İncelenen dosya kapsamından; ilk hükümde 5271 sayılı CMK"nun 231. maddesinde düzenlenmiş olan hükmün açıklanmasının geri bırakılmasının sanık hakkında uygulanma imkanının bulunup bulunmadığına ilişkin olarak herhangi bir değerlendirme yapmamış olan yerel mahkemenin, bozmadan sonraki direnme gerekçesinde, bozmada belirtilen hususları tartışmak suretiyle, sanık hakkında anılan kanunun 231. maddesinde düzenlenmiş olan hükmün açıklanmasının geri bırakılmasının uygulanma şartlarının bulunmadığına karar verdiği anlaşılmaktadır.
Ceza Genel Kurulunun süreklilik kazanmış uygulamalarına göre, şeklen direnme kararı verilmiş olsa dahi;
a) Bozma kararı doğrultusunda işlem yapmak,
b) Bozma kararında tartışılması gerektiği belirtilen hususları tartışmak,
c) Bozma sonrasında yapılan araştırmaya, incelemeye, toplanan yeni delillere dayanmak,
d) İlk kararda yer almayan ve daire denetiminden geçmemiş bulunan yeni ve değişik gerekçelerle hüküm kurmak,
Suretiyle verilen karar; özde direnme niteliğinde olmayıp, bozmaya eylemli uyma sonucu verilen yeni bir hükümdür.
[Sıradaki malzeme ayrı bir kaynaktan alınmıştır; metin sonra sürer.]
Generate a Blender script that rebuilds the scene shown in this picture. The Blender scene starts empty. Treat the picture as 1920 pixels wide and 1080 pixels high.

Bu nitelikteki bir hükmün temyiz edilmesi halinde ise incelemenin Yargıtay"ın ilgili dairesi tarafından yapılması gerekir.
Somut olayda, sanığın temyizi üzerine Özel Dairece hükmün açıklanmasının geri bırakılmasının değerlendirilmesi amacıyla yerel mahkeme hükmünün bozulmasına karar verilmiş, yerel mahkemece de, hükmün açıklanmasının geri bırakılması şartları değerlendirilerek, sanığın, pişmanlık göstermediği ve müştekiyle arasındaki husumetin devam ettiği gerekçesiyle, hükmün açıklanmasının geri bırakılmasının uygulanma şartlarının bulunmadığına karar verilmiştir.
Buna göre, yerel mahkemece, bozma ilamından sonraki yargılamada, bozma ilamında tartışılması istenen hususun tartışılması karşısında; verilen karar direnme hükmü niteliğinde değildir. İlk hükümde yer almayan bu hususlar, Özel Dairece denetlenmemiş olduğundan, Özel Dairece denetlenmeyen bir konunun ilk kez ve doğrudan Ceza Genel Kurulunca değerlendirilmesine kanunen imkan bulunmamaktadır.
Bu itibarla, yerel mahkemenin son uygulaması direnme kararı olmayıp, yeni hüküm niteliğinde olduğundan, dosyanın temyiz incelemesi yapılmak üzere Özel Daireye gönderilmesine karar verilmelidir.
SONUÇ:
Açıklanan nedenlerle;
Aydın 2. Sulh Ceza Mahkemesince verilen 21.06.2010 gün ve 452-704 sayılı karar yeni hüküm niteliğinde olduğundan, dosyanın temyiz incelemesi için Yargıtay 4. Ceza Dairesine gönderilmek üzere Yargıtay Cumhuriyet Başsavcılığına TEVDİİNE, 01.04.2014 günü yapılan müzakerede oybirliğiyle karar verildi.